In 1940 they, along with their sister Nettie Segal, were charged with tax evasion. The same year, Maurice Kozinsky looked at getting into slot machine movies. They formed Hollywood Quality Pictures Incorporated to develop slot machine projectors and met with Cecil B. De Mille to source films. Morris later recalled:
"De Mille, he has an inferior complex. It takes two weeks to get into see him. Well, we didn't like that. We're just plain businessmen. We finally told him we had to get some pictures. He said he was going to get Sally Rand to make some. Then he said he had a deal with some trapeze artists. Well, you know yourself, you're out with a gal relaxing in a bar, you don't want to see no bubble dancer or acrobat. You want to hear some good music. You want something with class. You want to see Bing Crosby maybe. That was the trouble. De Mille might make big epics but for us he didn't have no class."
The Kozinskys decided to abandon slot machine projecting for actual film production. Morris said he told his brother Frank:
"What is this racket, anyway? If De Mille can do it, why can't we? We're clever guys, we couldn't lose more than ten or twenty thousand dollars. Maybe we should make a movie. Then maybe we can forget how he made us look like mugs."
The brothers knew Hollywood personalities like Louis B. Mayer and Frank Capra from the racetrack and asked them for advice. "So we had to go ahead", said Morris. "Or else we would have looked cheap to Mayer and Capra because we'd told them about it."
They formed KB Productions and made the film Paper Bullets, releasing through Producers Releasing Corporation in exchange for $19,500 and 50% of the profits. The movie was shot at Talisman Studios over six days. It was a success and the brothers were launched as film producers.
In 1942 the Kozinskys changed their name to King.

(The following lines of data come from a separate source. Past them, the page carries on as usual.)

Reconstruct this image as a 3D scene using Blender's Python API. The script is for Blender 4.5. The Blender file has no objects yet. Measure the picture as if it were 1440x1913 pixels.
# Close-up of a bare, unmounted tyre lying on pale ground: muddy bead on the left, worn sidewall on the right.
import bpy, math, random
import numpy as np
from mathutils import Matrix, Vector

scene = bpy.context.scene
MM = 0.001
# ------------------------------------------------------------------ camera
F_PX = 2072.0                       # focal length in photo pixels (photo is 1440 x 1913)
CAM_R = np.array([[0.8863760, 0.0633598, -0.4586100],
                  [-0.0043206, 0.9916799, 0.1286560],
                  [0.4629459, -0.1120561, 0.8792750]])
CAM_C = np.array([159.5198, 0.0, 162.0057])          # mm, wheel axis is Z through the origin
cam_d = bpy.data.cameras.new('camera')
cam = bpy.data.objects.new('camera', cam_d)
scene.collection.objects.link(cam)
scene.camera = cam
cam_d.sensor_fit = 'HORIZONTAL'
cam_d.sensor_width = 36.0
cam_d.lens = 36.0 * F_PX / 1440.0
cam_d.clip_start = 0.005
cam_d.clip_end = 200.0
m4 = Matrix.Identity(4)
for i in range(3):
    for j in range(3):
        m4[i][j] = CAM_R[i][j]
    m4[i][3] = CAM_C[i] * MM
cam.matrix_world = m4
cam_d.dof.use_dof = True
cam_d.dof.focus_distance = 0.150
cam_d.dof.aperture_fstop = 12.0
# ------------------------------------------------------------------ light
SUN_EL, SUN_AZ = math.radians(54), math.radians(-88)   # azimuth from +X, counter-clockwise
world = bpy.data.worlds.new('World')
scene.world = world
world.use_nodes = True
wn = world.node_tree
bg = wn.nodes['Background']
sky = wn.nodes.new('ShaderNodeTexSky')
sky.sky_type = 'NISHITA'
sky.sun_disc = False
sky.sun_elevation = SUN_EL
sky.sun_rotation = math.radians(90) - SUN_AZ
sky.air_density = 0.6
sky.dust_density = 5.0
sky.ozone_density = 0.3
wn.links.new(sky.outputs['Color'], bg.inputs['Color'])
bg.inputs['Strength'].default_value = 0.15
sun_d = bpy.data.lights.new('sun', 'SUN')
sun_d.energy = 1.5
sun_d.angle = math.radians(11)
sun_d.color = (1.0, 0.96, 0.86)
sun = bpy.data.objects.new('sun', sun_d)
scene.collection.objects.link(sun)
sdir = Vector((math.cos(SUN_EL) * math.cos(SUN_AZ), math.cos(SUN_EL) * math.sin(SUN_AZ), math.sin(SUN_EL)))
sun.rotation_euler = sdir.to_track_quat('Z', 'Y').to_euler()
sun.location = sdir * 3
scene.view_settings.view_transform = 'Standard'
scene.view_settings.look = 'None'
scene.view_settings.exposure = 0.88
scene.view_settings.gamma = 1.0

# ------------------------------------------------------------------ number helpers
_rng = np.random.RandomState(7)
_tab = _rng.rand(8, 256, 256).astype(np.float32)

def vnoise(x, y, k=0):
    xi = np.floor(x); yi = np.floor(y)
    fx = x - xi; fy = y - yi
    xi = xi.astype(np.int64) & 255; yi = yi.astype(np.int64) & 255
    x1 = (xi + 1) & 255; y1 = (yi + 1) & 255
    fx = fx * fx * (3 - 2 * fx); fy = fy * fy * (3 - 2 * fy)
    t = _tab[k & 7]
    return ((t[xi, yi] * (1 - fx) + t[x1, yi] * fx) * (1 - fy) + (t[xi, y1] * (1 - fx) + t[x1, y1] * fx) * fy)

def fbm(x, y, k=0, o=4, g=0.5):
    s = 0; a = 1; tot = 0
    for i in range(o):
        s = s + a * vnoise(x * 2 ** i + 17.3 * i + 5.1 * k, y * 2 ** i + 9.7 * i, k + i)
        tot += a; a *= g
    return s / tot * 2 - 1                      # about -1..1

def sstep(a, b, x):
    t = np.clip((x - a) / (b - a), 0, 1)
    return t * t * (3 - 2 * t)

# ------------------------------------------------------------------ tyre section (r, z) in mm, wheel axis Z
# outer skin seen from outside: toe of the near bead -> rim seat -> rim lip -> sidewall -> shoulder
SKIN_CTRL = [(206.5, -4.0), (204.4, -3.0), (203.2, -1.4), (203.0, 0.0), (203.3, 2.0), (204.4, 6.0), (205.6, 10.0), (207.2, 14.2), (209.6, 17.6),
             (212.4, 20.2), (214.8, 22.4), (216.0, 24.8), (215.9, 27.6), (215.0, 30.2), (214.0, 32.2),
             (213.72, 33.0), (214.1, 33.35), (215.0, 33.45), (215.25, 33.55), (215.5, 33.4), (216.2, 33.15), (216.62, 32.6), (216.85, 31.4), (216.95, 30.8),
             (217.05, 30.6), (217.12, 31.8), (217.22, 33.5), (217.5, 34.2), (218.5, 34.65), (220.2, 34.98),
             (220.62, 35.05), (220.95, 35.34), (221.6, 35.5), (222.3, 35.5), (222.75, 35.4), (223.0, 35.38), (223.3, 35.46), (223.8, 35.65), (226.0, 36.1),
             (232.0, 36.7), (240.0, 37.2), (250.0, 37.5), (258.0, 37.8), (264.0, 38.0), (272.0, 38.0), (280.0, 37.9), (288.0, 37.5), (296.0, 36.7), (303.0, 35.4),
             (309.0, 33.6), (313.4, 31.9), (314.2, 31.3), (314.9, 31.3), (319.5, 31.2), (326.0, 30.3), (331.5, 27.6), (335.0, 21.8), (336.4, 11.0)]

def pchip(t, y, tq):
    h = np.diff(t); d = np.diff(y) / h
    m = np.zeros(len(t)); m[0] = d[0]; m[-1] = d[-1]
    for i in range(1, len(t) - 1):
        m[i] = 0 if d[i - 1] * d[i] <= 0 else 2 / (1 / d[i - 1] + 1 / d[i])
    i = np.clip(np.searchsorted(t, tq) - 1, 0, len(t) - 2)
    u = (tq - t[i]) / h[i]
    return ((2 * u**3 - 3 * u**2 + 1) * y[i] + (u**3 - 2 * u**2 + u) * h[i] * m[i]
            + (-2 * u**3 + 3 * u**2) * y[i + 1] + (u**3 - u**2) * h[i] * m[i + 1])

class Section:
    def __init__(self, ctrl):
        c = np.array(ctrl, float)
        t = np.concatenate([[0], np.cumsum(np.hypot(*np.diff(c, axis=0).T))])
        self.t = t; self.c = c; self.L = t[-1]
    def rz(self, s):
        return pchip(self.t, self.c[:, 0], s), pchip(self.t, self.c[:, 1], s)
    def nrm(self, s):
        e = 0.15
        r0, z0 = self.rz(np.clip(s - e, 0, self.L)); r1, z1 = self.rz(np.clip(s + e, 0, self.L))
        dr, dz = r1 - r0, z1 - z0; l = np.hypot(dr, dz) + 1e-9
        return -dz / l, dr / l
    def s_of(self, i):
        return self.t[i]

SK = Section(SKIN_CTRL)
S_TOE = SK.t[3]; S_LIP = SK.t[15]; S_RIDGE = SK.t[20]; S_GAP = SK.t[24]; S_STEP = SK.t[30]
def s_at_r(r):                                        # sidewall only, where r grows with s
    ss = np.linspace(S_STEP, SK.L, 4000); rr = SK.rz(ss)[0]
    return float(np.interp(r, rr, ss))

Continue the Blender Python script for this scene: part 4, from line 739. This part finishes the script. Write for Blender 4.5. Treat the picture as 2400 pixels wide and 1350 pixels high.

They had an enormous success with Dillinger (1945). Morris told the press at the time:
"Nobody discovered us – we discovered ourselves. We didn't come in to this business as paupers and we won't go out of it as paupers ... It's like this- we're honest and our door is open to everybody. We've got no overhead – our overhead begins when we start shooting and ends the day we put the film in the can. That's the way we do business and we're not going to stop until we get an Academy Award and land one of our pictures in the Radio City Music Hall."
Dillinger was written by Philip Yordan, who would work for the brothers on numerous occasions. He later described them:
"Frank was like a 300-pound Chinaman. Always a big cigar in his mouth and a drawer full of Hershey bars. Always wondering why he was so fat because, he says, "I don't eat." Maurice had been a prize fighter and would always have black coffee, but he was heavy too. When I first met them ... they weren't gangsters but they had [investments in] slot machines and they were probably running something [illegal] in town. Nobody questioned it. They had a few bucks, not rich, but they had a few bucks ... They were very honest. And they always paid me."
The Kings had a production assistant, Arthur Gardner, who later recalled "Frank was the smartest brother and the leader. Maurie watched the money and Hymie just kind of tagged along ... Frank had a good story mind and supervised everything ... I believe Frank King would have succeeded in any business. He was a sharp as a tack."
In 1945 they announced plans to make their most expensive film yet, the musical Golden Girl starring Belita. Instead they put her in a drama, Suspense.
In September 1950, the King Brothers changed how they financed their films. They publicly floated their company, getting permission to use a million $1-par shares. They issued $300,000 worth of shares and used it to finance Drums in the Deep South. $300,000 was later raised for The Syndicate. The King Brothers paid $70,000 for 70,000 of their own shares. There were over 700 shareholders and the King Brothers took 50% of the profits.
The King Brothers later sued RKO for mismanaging the distribution and sale of three of their films, The Brave One, Carnival Story and Drums in the Deep South, claiming $6,030,000 in damages.